Rohrpostsysteme sind längst außer Mode geraten. Die Kunst erweckt sie jedoch zu neuem Leben. Im Großen Wasserspeicher in der Belforter Straße am Prenzlauer Berg hat Henry Mex im Rahmen des Kryptonale-Festivals ein transparentes Röhrengewirr installiert, das sich weit in die Gänge des Raumes verzweigt. Von Kurvengabeln bewegte Klappen fallen im Zyklus von zehn bis 68 Sekunden auf die Rohrmündungen und erzeugen perkussive Schläge, die sich in rhythmischer wie räumlicher Überlagerung im Speicher ausbreiten. Selbst wer an der sacht surrenden Maschine im Zentrum steht, an der eine Fahrradkette über Zahnräder surrt, meint die Klänge aus der Ferne zu hören - wo du nicht bist, da spielt die Musik, materialisiert und ungreifbar zugleich (bis 19. 9., Montag bis Freitag, 16 - 23 Uhr, Sonnabend und Sonntag 14 - 23 Uhr).

Der Große Wasserspeicher (Achtung, warm anziehen!) wird bei der fünften Kryptonale von drei Künstlern bespielt. "Recur" heißt die Gemeinschaftsarbeit, zu der Karen Bartram, die zusammen mit Henry Mex und dem Komponisten Johannes Wallmann das Kuratorenteam der Kryptonale bildet, einen stummen Part beigesteuert hat. Die Künstlerin spannte luzide Kunststoffgewebe quer über die konzentrischen Gänge und projiziert mit kräftigem Pinsel gezogene Tormarkierungen, wo kein Durchkommen mehr ist. Nur an einer Stelle täuscht die Projektion mit einem realistischen Bild des hinter der Leinwand liegenden Ganges den Besucher, der durch einen Schlitz im Gewebe diese Wand beherzt durchschreiten mag - um mit Hegel durch die Täuschung, die dem Kunstwerk wesentlich ist, hindurchzugehen.

Im Außenring des Wasserspeichers verläuft eine lange Tonbandschleife, die Boris Hetzer und Stefan Tkotz an altertümlichen Spulentonbandgeräten vorbeiführen.

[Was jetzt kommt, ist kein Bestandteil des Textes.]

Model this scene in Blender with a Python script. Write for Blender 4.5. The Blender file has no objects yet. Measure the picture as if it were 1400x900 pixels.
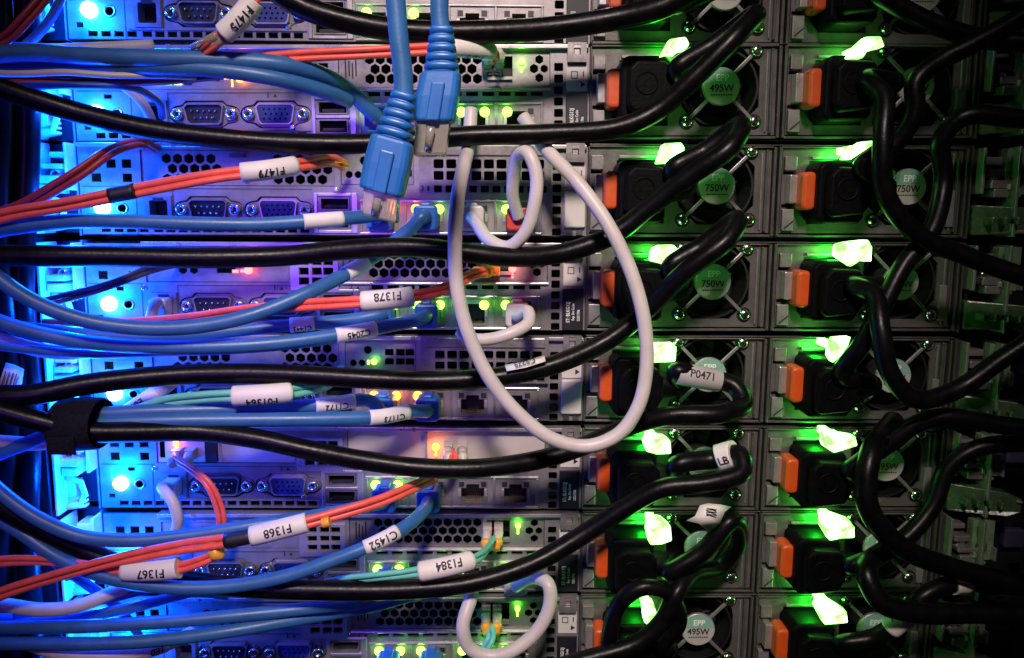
import bpy, bmesh, math, random
from math import pi, sin, cos, radians, sqrt, atan2
from mathutils import Vector, Matrix

# ------------------------------------------------------------------ scene, camera
scene = bpy.context.scene
COL = scene.collection
random.seed(7)
S = 0.001                                   # all numbers below are millimetres

FOC = 1100.0                                # focal length in photo pixels (photo 1400 wide)
CAM = Vector((263.213, -388.031, 39.582))
TILT, YAW, ROLL = -0.1457, -0.0199, -0.0058
ROT = Matrix.Rotation(YAW, 3, 'Z') @ Matrix.Rotation(TILT, 3, 'X') @ Matrix.Rotation(ROLL, 3, 'Y')

cd = bpy.data.cameras.new('camera')
cam = bpy.data.objects.new('camera', cd)
COL.objects.link(cam)
cd.sensor_width = 36.0
cd.lens = 36.0 * FOC / 1400.0
cd.clip_start = 0.005
cd.clip_end = 50
rx, fy, uz = ROT.col[0], ROT.col[1], ROT.col[2]
M = Matrix((rx, uz, -fy)).transposed().to_4x4()
M.translation = CAM * S
cam.matrix_world = M
scene.camera = cam

def at(u, v, h=0.0):
    """point of the rack (mm), standing h mm in front of the rear panels, seen at photo pixel u, v"""
    d = ROT @ Vector(((u - 700) / FOC, 1.0, -(v - 450) / FOC))
    t = (-h - CAM.y) / d.y
    return CAM + d * t

DZ = [1.47, -0.54, 1.19, -0.22, 0.63, -0.54, -1.04, -0.95]
RL = [0.0, 0.0105, 0.0017, 0.0019, -0.0044, -0.0041, -0.002, -0.0026]
def row_z(r, X=277.0):
    return (3.5 - r) * 44.45 + DZ[r] + RL[r] * X

# ------------------------------------------------------------------ materials
MATS = {}
def mat(name, col, rough=0.5, metal=0.0, vary=0.25, scale=120.0, bump=0.0, bscale=900.0, spec=0.5, coat=0.0, sub=0.0, stretch=None):
    m = bpy.data.materials.new(name); m.use_nodes = True
    nt = m.node_tree; b = nt.nodes['Principled BSDF']
    b.inputs['Metallic'].default_value = metal
    b.inputs['Specular IOR Level'].default_value = spec
    b.inputs['Coat Weight'].default_value = coat
    tc = nt.nodes.new('ShaderNodeTexCoord'); src = tc.outputs['Object']
    if stretch:
        mp = nt.nodes.new('ShaderNodeMapping'); mp.inputs['Scale'].default_value = stretch
        nt.links.new(src, mp.inputs['Vector']); src = mp.outputs['Vector']
    n = nt.nodes.new('ShaderNodeTexNoise'); n.inputs['Scale'].default_value = scale
    n.inputs['Detail'].default_value = 6; n.inputs['Roughness'].default_value = 0.65
    nt.links.new(src, n.inputs['Vector'])
    r = nt.nodes.new('ShaderNodeValToRGB')
    lo = [max(0, c * (1 - vary)) for c in col]; hi = [min(1, c * (1 + vary)) for c in col]
    r.color_ramp.elements[0].color = (*lo, 1); r.color_ramp.elements[1].color = (*hi, 1)
    r.color_ramp.elements[0].position = 0.3; r.color_ramp.elements[1].position = 0.7
    nt.links.new(n.outputs['Fac'], r.inputs['Fac']); nt.links.new(r.outputs['Color'], b.inputs['Base Color'])
    mr = nt.nodes.new('ShaderNodeMapRange')
    mr.inputs['To Min'].default_value = max(0.03, rough - 0.12); mr.inputs['To Max'].default_value = min(1, rough + 0.12)
    nt.links.new(n.outputs['Fac'], mr.inputs['Value']); nt.links.new(mr.outputs['Result'], b.inputs['Roughness'])
    if bump:
        n2 = nt.nodes.new('ShaderNodeTexNoise'); n2.inputs['Scale'].default_value = bscale; n2.inputs['Detail'].default_value = 4
        nt.links.new(tc.outputs['Object'], n2.inputs['Vector'])
        bp = nt.nodes.new('ShaderNodeBump'); bp.inputs['Strength'].default_value = bump; bp.inputs['Distance'].default_value = 0.0004
        nt.links.new(n2.outputs['Fac'], bp.inputs['Height']); nt.links.new(bp.outputs['Normal'], b.inputs['Normal'])
    MATS[name] = m
    return m
def glow(name, col, strength):
    m = bpy.data.materials.new(name); m.use_nodes = True
    b = m.node_tree.nodes['Principled BSDF']
    b.inputs['Base Color'].default_value = (*[c * 0.5 for c in col], 1)
    b.inputs['Emission Color'].default_value = (*col, 1); b.inputs['Emission Strength'].default_value = strength
    MATS[name] = m
    return m

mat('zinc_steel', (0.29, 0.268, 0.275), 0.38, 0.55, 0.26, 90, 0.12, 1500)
mat('bright_steel', (0.62, 0.58, 0.57), 0.30, 0.75, 0.10, 90, 0.05)
mat('bracket_steel', (0.29, 0.268, 0.268), 0.36, 0.6, 0.24, 140, 0.08)
mat('beige_plate', (0.52, 0.46, 0.42), 0.45, 0.15, 0.08, 60)
mat('dark_steel', (0.11, 0.10, 0.10), 0.40, 0.55, 0.2, 120, 0.12, 1500)
mat('supply_steel', (0.150, 0.138, 0.135), 0.38, 0.5, 0.18, 120, 0.12, 1500)
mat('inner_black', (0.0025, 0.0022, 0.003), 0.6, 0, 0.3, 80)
mat('port_black', (0.007, 0.007, 0.008), 0.4, 0, 0.3, 200)
mat('port_grey', (0.014, 0.014, 0.020), 0.45, 0, 0.3, 200)
mat('vga_blue', (0.025, 0.045, 0.17), 0.45, 0, 0.15, 200)
mat('chrome_screw', (0.72, 0.70, 0.68), 0.22, 1.0, 0.15, 300)
mat('gold_pin', (0.7, 0.45, 0.1), 0.3, 1.0, 0.1, 300)
mat('orange_latch', (0.58, 0.080, 0.010), 0.42, 0, 0.10, 150, 0.15, 1800)
mat('teal_sticker', (0.20, 0.34, 0.32), 0.40, 0, 0.06, 150)
mat('silver_sticker', (0.46, 0.42, 0.41), 0.36, 0.2, 0.06, 150)
mat('white_print', (0.75, 0.76, 0.74), 0.5, 0, 0.04, 150)
mat('black_print', (0.01, 0.01, 0.012), 0.5, 0, 0.05, 150)
mat('black_label', (0.010, 0.010, 0.016), 0.45, 0, 0.3, 150)
mat('pale_label', (0.56, 0.52, 0.49), 0.5, 0, 0.06, 90)
mat('paper_label', (0.72, 0.68, 0.64), 0.55, 0, 0.07, 120, 0.06, 500)
mat('black_cord', (0.0028, 0.0026, 0.0034), 0.34, 0, 0.5, 160, 0.25, 500, 0.18)
mat('black_plug', (0.0022, 0.0025, 0.0028), 0.5, 0, 0.4, 160, 0.35, 700, 0.07)
mat('blue_jacket', (0.028, 0.120, 0.31), 0.40, 0, 0.16, 110, 0.12, 900)
mat('blue_boot', (0.016, 0.125, 0.42), 0.38, 0, 0.12, 110, 0.08, 900)
mat('white_jacket', (0.54, 0.49, 0.47), 0.42, 0, 0.08, 110, 0.08, 700)
mat('orange_jacket', (0.80, 0.105, 0.075), 0.42, 0, 0.16, 180, 0.06)
mat('orange_jacket_dim', (0.30, 0.025, 0.030), 0.42, 0, 0.2, 180, 0.06)  # orange jacket darkened: the blue-only light at left is in the colour
mat('slate_jacket', (0.05, 0.05, 0.10), 0.35, 0, 0.2, 180, 0.06)
mat('aqua_jacket', (0.13, 0.52, 0.40), 0.42, 0, 0.12, 180, 0.06)
mat('amber_collar', (0.80, 0.36, 0.035), 0.40, 0, 0.12, 200)
mat('ivory_boot', (0.52, 0.45, 0.37), 0.42, 0, 0.08, 200)
mat('rack_black', (0.008, 0.0075, 0.010), 0.50, 0.0, 0.4, 60, 0.25, 1200)
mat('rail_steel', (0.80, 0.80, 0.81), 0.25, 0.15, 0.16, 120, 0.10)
mat('cord_paper', (0.36, 0.34, 0.33), 0.6, 0, 0.12, 120)
mat('green_lit_lever', (0.05, 0.085, 0.042), 0.25, 0.0, 0.35, 160, 0.5, 350)  # darker lever plastic, faint green light painted into its colour
mat('green_lit_plastic', (0.17, 0.27, 0.15), 0.25, 0.0, 0.35, 160, 0.5, 350)  # green tint and paleness stand in for green light on the guides
mat('velcro', (0.008, 0.008, 0.012), 0.9, 0, 0.5, 700, 0.9, 2500, 0.15)
mat('red_lit_plastic', (0.55, 0.05, 0.03), 0.4, 0, 0.1, 150)  # red light on a plug, painted as its colour
m = mat('clear_plug', (0.55, 0.52, 0.45), 0.12, 0, 0.08, 120)
m.node_tree.nodes['Principled BSDF'].inputs['Transmission Weight'].default_value = 0.65
glow('blue_led', (0.16, 0.50, 1.0), 22)
m = glow('green_led', (0.27, 1.0, 0.17), 5)
nt = m.node_tree; tcn = nt.nodes.new('ShaderNodeTexCoord'); nz = nt.nodes.new('ShaderNodeTexNoise'); nz.inputs['Scale'].default_value = 170; nz.inputs['Detail'].default_value = 2
nt.links.new(tcn.outputs['Object'], nz.inputs['Vector']); rmp = nt.nodes.new('ShaderNodeMapRange'); rmp.inputs['From Min'].default_value = .36; rmp.inputs['From Max'].default_value = .56
rmp.inputs['To Min'].default_value = 1.8; rmp.inputs['To Max'].default_value = 7.0
nt.links.new(nz.outputs['Fac'], rmp.inputs['Value']); nt.links.new(rmp.outputs['Result'], nt.nodes['Principled BSDF'].inputs['Emission Strength'])
glow('green_dot', (0.36, 1.0, 0.06), 6)
glow('amber_dot', (1.0, 0.34, 0.03), 6)
glow('red_dot', (1.0, 0.07, 0.06), 9)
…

Stumme Abschnitte sind am leuchtend gelben Leerband zu erkennen, die braunen Tonbandstücke enthalten - was wäre in diesem Raum anderes zu erwarten - hallige Wassergeräusche. Das Tonband ist im Laufschritt leicht zu überholen - so kann der Hörer physisch "Vorspulen".

Der Kleine Wasserspeicher in der Kolmarer Straße wird Raum für Konzerte bieten: am 17. und 18. 9. für (Ur-)Aufführungen von Soundscapes und Elektronischer Musik, heute für das Kammerensemble Neue Musik mit Werken von Rodney Sharman und Iannis Xenakis, eine Multimedia-Arbeit von Ulrich Schlotmann (Sprache), g.ess. zeitblom (Musik) und Videos von Tanja Diezmann und Tobias Gremmler, sowie eine Improvisation des Trios Armchairtraveller. Am 11. 9. folgen drei Raumkompositionen von Johannes Wallmann mit Projektionen, Live-Malerei und Tanz, nebst Kammermusik mit Frank Gutschmidt (Klavier) und dem Ensemble work in progress, darunter Uraufführungen von Peter Köszeghy und Klaus Lang.

Der das Kryptonale-Programm durchziehende Gedanke von der Synthese der Künste bricht sich auch in diesem Raum in einer Klanginstallation Bahn. Für "Landschaft mit Tönen" hängten Susanne Stelzenbach und Ralf Hoyer einen Granitbrocken an ein Drahtseil und versahen ihn mit vier elektrischen Summern. Über einem Sandkreis elliptisch pendelnd, durchläuft er Scheinwerfer-Lichtkegel und erzeugt so das wechselnde Spiel von Licht und Schatten selbst, das zu sich organisch entwickelnden Rhythmen führt. So entstehen hohe Impulsketten und kleine Pfeif-Glissandi, die in engerer Beziehung mit der Bewegung des Steines stehen, als es Musik und Kunst, Sprache oder Tanz je vermochten.Bis 19. 9., Montag bis Donnerstag 16 - 23 Uhr.